Copy verbatim the block of lines in the entries below whose first line contains "Continue the Blender" and whose last line contains "(99, 90), 6.6)]". Leave out all other lines.

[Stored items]
---

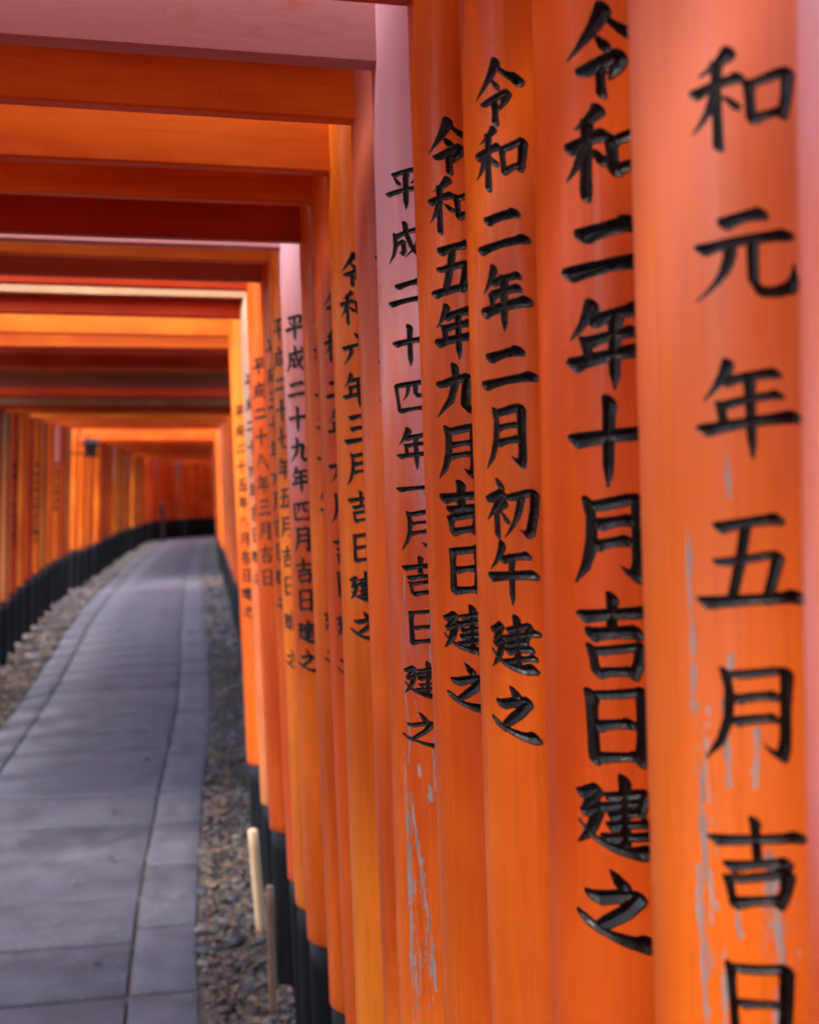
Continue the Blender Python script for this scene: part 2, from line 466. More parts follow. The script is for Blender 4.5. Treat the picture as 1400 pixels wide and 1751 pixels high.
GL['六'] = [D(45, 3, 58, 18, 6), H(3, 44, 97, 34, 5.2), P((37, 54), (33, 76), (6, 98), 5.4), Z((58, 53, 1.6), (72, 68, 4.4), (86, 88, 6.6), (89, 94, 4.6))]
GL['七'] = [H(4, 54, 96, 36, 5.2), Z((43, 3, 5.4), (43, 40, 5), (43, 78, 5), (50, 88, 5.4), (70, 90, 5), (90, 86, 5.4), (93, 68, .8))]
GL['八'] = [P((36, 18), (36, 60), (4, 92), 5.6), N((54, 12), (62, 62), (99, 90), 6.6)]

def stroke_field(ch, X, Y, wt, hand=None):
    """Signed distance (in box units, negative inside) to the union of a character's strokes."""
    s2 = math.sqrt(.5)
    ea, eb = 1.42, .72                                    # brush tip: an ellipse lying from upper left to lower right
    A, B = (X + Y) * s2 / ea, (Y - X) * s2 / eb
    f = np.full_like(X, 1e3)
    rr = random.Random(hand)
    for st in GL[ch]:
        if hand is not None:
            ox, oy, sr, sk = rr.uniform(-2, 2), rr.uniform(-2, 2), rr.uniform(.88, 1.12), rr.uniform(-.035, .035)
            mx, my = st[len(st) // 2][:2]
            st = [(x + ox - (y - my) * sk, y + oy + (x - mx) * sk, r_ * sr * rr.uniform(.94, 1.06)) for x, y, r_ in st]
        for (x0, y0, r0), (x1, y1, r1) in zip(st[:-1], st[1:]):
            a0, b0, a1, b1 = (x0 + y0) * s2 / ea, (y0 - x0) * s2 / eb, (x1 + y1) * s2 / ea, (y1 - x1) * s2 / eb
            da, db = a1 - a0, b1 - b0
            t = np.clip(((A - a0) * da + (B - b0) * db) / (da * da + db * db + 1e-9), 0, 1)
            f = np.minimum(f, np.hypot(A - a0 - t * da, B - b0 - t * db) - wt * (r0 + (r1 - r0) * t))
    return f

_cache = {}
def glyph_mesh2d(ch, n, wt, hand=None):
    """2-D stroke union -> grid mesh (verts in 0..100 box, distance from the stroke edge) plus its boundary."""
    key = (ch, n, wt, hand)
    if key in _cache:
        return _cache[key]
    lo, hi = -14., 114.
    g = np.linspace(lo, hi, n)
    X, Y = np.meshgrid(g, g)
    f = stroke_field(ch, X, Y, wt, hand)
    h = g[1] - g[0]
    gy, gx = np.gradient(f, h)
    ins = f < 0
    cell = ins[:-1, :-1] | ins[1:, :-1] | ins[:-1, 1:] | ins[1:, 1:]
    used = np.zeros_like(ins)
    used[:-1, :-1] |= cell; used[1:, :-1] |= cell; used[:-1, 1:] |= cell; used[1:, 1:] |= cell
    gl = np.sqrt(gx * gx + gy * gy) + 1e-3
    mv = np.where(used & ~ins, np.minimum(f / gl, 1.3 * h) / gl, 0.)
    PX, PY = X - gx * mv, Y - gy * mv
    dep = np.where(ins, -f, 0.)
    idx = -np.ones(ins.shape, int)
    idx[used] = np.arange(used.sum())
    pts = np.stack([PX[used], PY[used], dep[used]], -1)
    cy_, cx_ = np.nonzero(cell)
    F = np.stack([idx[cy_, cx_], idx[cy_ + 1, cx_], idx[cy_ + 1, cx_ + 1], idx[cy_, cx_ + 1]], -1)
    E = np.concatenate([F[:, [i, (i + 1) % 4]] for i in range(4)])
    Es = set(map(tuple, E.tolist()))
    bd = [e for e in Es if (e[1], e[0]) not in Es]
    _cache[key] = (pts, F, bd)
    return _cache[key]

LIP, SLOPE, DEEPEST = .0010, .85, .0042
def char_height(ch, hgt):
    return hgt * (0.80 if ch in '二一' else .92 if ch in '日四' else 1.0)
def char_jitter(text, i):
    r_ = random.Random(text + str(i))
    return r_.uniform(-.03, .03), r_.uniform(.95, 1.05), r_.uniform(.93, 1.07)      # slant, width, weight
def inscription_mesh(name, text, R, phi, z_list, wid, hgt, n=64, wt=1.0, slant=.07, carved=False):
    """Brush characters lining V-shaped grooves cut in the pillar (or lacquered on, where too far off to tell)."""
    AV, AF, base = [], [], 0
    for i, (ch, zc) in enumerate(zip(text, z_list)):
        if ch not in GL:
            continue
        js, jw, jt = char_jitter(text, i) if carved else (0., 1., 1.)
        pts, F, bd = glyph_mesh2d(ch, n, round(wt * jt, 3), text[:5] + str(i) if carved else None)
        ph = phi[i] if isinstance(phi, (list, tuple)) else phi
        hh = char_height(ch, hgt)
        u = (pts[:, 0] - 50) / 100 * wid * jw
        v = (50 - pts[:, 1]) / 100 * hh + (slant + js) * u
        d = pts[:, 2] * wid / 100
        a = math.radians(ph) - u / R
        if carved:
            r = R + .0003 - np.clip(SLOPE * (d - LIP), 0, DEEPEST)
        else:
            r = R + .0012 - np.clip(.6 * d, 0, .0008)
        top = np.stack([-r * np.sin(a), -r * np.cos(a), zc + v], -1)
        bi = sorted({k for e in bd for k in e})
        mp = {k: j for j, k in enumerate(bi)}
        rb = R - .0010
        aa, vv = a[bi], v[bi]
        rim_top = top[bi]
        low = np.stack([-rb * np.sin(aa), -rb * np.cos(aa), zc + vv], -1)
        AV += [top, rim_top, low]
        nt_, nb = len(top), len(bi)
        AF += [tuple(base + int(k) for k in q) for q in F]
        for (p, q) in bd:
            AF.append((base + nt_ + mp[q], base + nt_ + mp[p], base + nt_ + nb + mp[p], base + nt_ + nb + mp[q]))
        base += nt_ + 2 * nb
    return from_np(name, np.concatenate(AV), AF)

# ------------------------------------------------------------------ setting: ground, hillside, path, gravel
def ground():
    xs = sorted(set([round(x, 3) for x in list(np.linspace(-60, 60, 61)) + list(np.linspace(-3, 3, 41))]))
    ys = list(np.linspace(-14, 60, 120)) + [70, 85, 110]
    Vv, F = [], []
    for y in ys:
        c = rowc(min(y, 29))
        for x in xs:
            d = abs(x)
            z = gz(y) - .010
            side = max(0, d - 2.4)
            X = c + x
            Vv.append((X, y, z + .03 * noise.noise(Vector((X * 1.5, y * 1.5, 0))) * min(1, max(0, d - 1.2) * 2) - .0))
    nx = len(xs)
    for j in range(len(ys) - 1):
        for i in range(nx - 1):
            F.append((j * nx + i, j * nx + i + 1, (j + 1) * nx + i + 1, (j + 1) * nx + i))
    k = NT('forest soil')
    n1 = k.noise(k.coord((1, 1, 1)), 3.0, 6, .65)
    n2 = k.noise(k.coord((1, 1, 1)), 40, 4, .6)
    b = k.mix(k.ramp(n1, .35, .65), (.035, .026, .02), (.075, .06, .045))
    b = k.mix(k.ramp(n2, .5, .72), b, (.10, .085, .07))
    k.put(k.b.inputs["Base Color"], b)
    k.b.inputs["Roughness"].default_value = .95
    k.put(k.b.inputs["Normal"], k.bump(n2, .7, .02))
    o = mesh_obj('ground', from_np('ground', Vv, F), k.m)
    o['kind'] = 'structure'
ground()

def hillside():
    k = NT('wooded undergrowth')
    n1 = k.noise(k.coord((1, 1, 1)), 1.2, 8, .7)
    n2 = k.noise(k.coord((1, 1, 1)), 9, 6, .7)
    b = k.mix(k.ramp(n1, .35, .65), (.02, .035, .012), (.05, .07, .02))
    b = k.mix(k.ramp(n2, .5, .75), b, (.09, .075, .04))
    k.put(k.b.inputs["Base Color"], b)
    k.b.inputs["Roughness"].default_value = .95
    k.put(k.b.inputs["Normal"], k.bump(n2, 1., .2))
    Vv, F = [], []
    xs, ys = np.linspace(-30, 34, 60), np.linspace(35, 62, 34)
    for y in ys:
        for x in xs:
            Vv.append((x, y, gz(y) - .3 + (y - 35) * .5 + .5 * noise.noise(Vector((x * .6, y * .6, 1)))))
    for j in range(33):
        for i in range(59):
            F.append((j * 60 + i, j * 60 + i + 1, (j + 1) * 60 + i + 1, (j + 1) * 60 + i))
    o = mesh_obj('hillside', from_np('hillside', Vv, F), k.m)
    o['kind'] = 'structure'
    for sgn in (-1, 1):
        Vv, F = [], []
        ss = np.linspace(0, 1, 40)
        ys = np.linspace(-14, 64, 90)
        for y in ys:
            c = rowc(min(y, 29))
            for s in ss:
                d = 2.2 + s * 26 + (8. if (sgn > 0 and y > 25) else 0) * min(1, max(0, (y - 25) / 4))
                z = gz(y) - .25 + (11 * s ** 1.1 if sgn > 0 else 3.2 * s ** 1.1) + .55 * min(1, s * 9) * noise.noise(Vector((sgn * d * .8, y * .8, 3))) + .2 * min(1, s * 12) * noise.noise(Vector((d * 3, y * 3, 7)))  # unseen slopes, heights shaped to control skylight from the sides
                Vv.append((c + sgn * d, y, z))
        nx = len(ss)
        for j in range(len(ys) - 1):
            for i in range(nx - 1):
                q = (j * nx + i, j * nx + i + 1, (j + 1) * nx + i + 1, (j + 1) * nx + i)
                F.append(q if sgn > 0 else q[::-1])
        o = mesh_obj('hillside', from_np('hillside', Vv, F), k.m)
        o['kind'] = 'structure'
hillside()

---

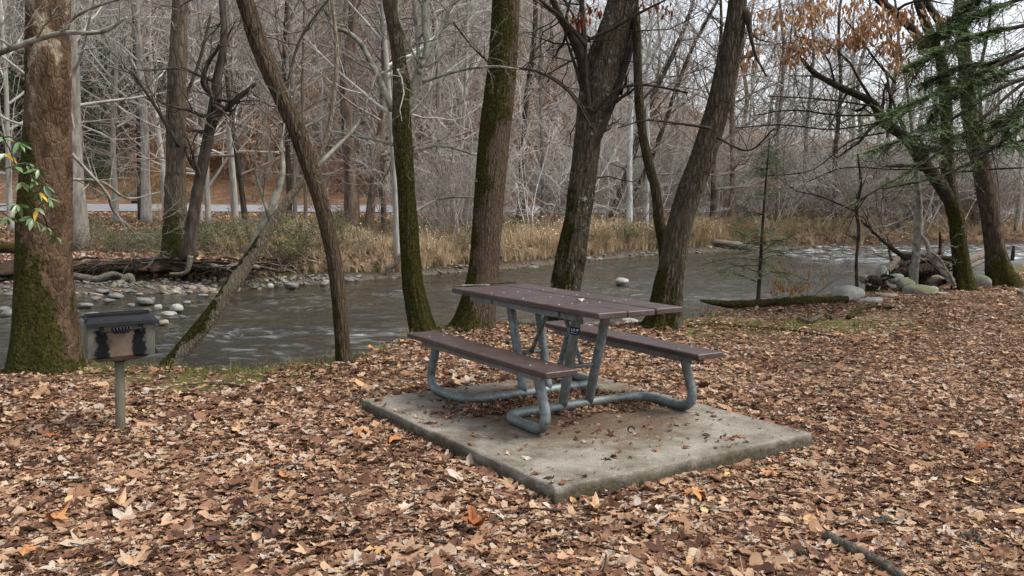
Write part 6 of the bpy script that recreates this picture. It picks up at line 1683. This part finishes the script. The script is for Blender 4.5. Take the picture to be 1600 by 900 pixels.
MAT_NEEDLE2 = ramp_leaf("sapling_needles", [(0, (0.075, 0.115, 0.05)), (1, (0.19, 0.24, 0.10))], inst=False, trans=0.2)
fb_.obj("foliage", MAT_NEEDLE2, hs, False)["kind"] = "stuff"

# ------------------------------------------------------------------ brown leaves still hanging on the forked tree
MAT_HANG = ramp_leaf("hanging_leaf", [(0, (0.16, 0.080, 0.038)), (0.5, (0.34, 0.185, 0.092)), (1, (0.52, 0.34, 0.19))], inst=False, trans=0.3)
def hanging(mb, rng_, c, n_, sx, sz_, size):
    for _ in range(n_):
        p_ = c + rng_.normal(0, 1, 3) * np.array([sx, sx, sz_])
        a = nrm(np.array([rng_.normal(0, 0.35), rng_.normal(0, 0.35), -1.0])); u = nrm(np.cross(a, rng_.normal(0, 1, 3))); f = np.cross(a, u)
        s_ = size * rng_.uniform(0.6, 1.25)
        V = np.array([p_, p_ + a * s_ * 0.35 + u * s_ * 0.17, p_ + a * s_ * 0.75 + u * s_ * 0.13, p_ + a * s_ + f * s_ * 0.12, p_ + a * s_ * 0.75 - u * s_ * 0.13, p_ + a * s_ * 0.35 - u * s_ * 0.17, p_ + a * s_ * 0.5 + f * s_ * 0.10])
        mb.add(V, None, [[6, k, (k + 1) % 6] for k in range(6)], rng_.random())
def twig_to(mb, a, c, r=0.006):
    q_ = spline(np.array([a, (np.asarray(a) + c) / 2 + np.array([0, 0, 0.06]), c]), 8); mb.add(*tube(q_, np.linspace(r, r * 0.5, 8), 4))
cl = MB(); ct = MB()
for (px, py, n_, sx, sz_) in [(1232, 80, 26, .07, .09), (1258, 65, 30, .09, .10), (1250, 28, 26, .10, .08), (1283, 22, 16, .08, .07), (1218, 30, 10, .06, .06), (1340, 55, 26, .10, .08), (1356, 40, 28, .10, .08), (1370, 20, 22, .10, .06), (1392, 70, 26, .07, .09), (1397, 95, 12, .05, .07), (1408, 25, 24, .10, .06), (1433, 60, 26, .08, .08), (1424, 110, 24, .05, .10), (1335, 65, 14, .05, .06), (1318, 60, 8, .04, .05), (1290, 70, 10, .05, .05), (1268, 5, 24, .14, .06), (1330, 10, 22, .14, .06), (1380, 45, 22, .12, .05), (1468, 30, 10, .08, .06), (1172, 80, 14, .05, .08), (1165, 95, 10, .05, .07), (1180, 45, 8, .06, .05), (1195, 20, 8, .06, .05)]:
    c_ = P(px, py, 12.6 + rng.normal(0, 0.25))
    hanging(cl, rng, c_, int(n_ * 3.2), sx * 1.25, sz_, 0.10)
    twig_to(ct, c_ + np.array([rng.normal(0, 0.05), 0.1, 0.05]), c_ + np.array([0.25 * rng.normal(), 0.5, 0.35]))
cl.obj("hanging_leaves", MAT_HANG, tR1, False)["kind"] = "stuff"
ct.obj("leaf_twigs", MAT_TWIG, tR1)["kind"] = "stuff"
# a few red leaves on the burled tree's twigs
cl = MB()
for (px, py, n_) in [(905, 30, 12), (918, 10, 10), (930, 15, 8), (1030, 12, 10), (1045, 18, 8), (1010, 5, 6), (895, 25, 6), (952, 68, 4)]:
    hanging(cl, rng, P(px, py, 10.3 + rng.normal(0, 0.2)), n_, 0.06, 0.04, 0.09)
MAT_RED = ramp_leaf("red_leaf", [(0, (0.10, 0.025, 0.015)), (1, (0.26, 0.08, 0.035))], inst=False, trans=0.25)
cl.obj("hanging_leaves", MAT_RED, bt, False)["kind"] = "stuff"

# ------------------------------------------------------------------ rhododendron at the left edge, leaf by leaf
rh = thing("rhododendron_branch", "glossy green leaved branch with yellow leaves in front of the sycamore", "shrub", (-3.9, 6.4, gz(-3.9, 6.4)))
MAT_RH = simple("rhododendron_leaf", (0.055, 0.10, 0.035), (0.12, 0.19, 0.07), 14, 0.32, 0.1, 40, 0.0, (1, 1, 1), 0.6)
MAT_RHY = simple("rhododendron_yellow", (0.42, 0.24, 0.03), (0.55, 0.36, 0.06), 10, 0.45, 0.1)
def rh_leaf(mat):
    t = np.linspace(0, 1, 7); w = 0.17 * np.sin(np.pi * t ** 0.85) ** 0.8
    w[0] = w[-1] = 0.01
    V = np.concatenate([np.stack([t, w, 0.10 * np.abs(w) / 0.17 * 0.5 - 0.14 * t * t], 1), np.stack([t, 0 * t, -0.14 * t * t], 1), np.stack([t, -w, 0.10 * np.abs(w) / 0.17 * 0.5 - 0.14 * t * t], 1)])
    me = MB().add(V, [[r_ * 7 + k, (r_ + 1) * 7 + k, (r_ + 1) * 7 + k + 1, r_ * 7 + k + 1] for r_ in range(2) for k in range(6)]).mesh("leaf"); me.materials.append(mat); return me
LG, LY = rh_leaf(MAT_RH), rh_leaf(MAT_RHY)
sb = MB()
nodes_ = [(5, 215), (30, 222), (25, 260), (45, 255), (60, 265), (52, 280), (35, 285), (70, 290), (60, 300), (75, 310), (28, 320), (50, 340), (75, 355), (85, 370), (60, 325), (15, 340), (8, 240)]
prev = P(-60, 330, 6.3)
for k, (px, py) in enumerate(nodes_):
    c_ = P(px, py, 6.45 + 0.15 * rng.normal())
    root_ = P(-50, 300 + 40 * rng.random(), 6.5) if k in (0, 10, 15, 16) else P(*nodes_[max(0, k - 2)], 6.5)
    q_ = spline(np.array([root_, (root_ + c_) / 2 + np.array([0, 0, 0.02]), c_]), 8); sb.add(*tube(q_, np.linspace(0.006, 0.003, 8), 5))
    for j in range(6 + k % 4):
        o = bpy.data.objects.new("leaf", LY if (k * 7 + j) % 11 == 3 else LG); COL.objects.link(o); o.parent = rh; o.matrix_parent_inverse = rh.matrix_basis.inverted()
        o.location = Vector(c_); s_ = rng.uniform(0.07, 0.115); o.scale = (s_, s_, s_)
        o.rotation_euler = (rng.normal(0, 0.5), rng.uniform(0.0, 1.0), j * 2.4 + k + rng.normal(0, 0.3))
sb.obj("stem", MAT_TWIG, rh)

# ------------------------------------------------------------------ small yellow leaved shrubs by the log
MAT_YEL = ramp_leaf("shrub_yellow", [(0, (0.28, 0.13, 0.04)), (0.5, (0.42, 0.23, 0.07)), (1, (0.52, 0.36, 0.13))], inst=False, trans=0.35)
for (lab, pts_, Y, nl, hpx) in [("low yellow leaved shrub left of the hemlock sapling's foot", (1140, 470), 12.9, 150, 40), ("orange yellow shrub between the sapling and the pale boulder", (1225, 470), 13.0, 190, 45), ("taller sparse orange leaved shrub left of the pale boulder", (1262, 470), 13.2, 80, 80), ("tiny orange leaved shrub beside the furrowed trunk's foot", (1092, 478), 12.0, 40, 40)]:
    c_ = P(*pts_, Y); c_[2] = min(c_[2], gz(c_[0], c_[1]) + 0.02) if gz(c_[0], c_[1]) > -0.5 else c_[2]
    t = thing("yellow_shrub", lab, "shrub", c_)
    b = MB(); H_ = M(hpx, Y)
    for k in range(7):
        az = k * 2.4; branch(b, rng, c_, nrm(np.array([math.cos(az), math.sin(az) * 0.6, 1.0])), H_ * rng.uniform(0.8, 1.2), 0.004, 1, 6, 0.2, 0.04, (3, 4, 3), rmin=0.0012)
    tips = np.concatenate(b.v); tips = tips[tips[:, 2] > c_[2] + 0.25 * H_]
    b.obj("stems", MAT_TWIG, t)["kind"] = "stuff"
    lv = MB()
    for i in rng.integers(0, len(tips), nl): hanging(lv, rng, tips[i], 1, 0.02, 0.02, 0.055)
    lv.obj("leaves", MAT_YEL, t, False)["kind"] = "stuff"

---

Final result:
Continue the Blender Python script for this scene: part 2, from line 466. More parts follow. The script is for Blender 4.5. Treat the picture as 1400 pixels wide and 1751 pixels high.
GL['六'] = [D(45, 3, 58, 18, 6), H(3, 44, 97, 34, 5.2), P((37, 54), (33, 76), (6, 98), 5.4), Z((58, 53, 1.6), (72, 68, 4.4), (86, 88, 6.6), (89, 94, 4.6))]
GL['七'] = [H(4, 54, 96, 36, 5.2), Z((43, 3, 5.4), (43, 40, 5), (43, 78, 5), (50, 88, 5.4), (70, 90, 5), (90, 86, 5.4), (93, 68, .8))]
GL['八'] = [P((36, 18), (36, 60), (4, 92), 5.6), N((54, 12), (62, 62), (99, 90), 6.6)]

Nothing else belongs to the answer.